● Problem
Type again, exactly, the lines below from the start through the line that includes "60), (30.75, 60)])".

● Data provided
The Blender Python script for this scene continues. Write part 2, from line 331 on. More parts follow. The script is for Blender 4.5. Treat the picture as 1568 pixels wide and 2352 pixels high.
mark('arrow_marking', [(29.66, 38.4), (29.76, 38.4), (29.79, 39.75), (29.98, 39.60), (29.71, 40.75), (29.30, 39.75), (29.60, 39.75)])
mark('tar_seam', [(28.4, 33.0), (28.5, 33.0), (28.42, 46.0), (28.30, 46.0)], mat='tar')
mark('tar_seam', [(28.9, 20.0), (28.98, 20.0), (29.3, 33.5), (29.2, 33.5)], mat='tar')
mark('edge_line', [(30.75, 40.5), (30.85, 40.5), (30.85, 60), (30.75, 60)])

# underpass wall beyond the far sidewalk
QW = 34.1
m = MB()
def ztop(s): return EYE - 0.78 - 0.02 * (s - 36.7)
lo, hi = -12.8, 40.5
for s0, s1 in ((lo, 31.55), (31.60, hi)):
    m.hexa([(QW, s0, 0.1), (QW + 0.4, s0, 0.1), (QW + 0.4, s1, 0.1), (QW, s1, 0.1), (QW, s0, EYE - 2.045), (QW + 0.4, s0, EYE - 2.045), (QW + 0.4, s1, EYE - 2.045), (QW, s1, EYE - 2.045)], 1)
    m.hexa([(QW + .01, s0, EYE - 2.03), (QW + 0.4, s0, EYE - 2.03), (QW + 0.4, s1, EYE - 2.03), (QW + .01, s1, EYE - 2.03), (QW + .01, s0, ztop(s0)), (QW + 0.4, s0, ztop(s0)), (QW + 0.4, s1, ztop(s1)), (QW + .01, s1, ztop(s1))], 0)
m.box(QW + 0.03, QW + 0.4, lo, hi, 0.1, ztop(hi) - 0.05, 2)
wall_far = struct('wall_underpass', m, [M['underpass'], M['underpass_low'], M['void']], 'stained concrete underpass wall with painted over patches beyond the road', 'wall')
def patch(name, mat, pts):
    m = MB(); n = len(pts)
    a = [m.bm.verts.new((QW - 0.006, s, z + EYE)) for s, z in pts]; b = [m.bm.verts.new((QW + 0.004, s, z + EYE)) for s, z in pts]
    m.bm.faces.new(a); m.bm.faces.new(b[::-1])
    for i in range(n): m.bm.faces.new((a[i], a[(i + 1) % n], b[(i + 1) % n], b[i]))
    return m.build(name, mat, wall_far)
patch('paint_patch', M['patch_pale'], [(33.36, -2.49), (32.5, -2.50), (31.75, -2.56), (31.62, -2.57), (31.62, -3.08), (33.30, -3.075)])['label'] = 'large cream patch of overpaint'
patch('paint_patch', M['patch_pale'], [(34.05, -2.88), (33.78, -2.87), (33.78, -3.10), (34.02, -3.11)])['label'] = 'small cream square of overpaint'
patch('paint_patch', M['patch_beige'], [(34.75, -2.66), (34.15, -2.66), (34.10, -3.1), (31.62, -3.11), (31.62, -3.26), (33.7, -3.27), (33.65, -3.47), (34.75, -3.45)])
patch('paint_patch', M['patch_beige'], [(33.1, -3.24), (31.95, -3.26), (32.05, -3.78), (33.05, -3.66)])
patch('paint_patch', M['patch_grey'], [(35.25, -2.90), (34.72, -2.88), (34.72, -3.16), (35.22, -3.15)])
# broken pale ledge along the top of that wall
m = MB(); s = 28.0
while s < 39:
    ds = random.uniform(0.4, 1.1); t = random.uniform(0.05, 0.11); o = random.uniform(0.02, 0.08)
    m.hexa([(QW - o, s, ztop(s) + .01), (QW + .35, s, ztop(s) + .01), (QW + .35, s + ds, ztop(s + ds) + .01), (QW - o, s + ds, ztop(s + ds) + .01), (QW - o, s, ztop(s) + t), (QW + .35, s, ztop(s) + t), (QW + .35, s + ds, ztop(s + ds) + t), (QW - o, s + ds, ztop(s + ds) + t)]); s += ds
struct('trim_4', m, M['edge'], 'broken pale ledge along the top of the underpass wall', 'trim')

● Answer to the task
The Blender Python script for this scene continues. Write part 2, from line 331 on. More parts follow. The script is for Blender 4.5. Treat the picture as 1568 pixels wide and 2352 pixels high.
mark('arrow_marking', [(29.66, 38.4), (29.76, 38.4), (29.79, 39.75), (29.98, 39.60), (29.71, 40.75), (29.30, 39.75), (29.60, 39.75)])
mark('tar_seam', [(28.4, 33.0), (28.5, 33.0), (28.42, 46.0), (28.30, 46.0)], mat='tar')
mark('tar_seam', [(28.9, 20.0), (28.98, 20.0), (29.3, 33.5), (29.2, 33.5)], mat='tar')
mark('edge_line', [(30.75, 40.5), (30.85, 40.5), (30.85, 60), (30.75, 60)])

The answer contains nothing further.